Stronger was Ye emerging from the fire of the struggles of his early career, unscathed and unbeatable. Never has he sounded this bulletproof, before or after.
My Beautiful Dark Twisted Fantasy might be considered the pinnacle of Kanye’s creative output, it’s lyrically more impressive (an impressive feat given the quality of bars Kanye was laying down on this record), and from a pure production standpoint nothing in his catalogue comes close to Yeezus and last year’s The Life Of Pablo is right up there as well, but as far as the organic feel of those records (and especially 808s And Heartbreak that immediately followed) though, they became increasingly more explorative of Kanye’s vulnerability while trying to maintain his status as the most influential artist on the planet.
It’s Graduation that stands alone as Kanye at his most invincible, having just planted his flag at the top and surveying a musical landscape he positively owned before all the drama that followed to drag him down.
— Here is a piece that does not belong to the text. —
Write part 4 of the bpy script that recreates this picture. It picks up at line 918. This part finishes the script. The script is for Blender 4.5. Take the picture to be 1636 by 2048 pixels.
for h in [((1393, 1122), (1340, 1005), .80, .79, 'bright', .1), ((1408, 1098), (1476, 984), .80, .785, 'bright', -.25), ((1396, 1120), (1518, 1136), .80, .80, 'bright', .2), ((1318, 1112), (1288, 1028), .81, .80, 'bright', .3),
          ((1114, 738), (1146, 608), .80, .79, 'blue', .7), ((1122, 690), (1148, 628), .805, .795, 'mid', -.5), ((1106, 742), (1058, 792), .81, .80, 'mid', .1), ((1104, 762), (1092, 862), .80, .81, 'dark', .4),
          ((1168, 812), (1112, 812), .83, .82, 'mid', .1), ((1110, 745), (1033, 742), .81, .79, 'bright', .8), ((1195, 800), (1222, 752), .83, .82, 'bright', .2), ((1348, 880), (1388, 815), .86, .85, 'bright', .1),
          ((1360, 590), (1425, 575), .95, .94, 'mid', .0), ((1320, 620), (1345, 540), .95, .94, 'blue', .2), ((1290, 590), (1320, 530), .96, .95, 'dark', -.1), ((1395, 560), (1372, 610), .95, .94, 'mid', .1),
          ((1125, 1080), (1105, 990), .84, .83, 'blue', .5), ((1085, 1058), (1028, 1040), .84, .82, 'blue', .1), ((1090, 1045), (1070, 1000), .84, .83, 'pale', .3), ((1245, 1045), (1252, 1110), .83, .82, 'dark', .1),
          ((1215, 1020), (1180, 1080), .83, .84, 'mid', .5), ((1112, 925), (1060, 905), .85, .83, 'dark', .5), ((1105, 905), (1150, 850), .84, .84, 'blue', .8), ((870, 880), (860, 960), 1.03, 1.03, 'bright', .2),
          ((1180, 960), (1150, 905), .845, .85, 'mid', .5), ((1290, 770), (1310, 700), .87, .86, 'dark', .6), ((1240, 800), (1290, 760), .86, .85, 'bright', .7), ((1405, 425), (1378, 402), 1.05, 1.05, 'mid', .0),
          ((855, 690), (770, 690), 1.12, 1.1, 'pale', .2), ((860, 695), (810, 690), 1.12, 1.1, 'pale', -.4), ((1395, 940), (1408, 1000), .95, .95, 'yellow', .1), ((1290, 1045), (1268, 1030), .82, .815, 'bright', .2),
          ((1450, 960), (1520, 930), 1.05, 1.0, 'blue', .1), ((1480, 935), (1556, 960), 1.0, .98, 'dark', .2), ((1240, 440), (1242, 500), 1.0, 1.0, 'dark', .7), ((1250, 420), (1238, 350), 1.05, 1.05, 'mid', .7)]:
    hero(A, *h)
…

It’s a record that strikes such a chord with me, especially when listened in juxtaposition with those later albums. Back when I first heard it, I was living what was hands down the best year of my life and, as much as a kid in his early 20s possibly can, I felt every bit as untouchable as 2007 Kanye was. Shit fell apart in the years from there, as it also has to an extent for Kanye, who spent the last few months of 2016 reportedly battling some heavy mental health issues. I’d like to think Kanye can fight back and get back to who he was and how he felt on Graduation, just like I’d hope to think I can do the same on my own smaller scale.
Whenever I need to remind myself that how I feel today isn’t reflective of who I’m capable of being, I’ll sometimes bump Graduation, usually in my car with the windows down and Good Life wafting out of them. Remembering that brief period of time not that long ago when I felt like 2007 Kanye, without all the money and the fame but with that same unbreakable feeling that I was on top instead of struggling to claw my way back there out of rougher times.
10 years since its release, Graduation doesn’t just stand the test of time, it laughs in the concept of time’s face.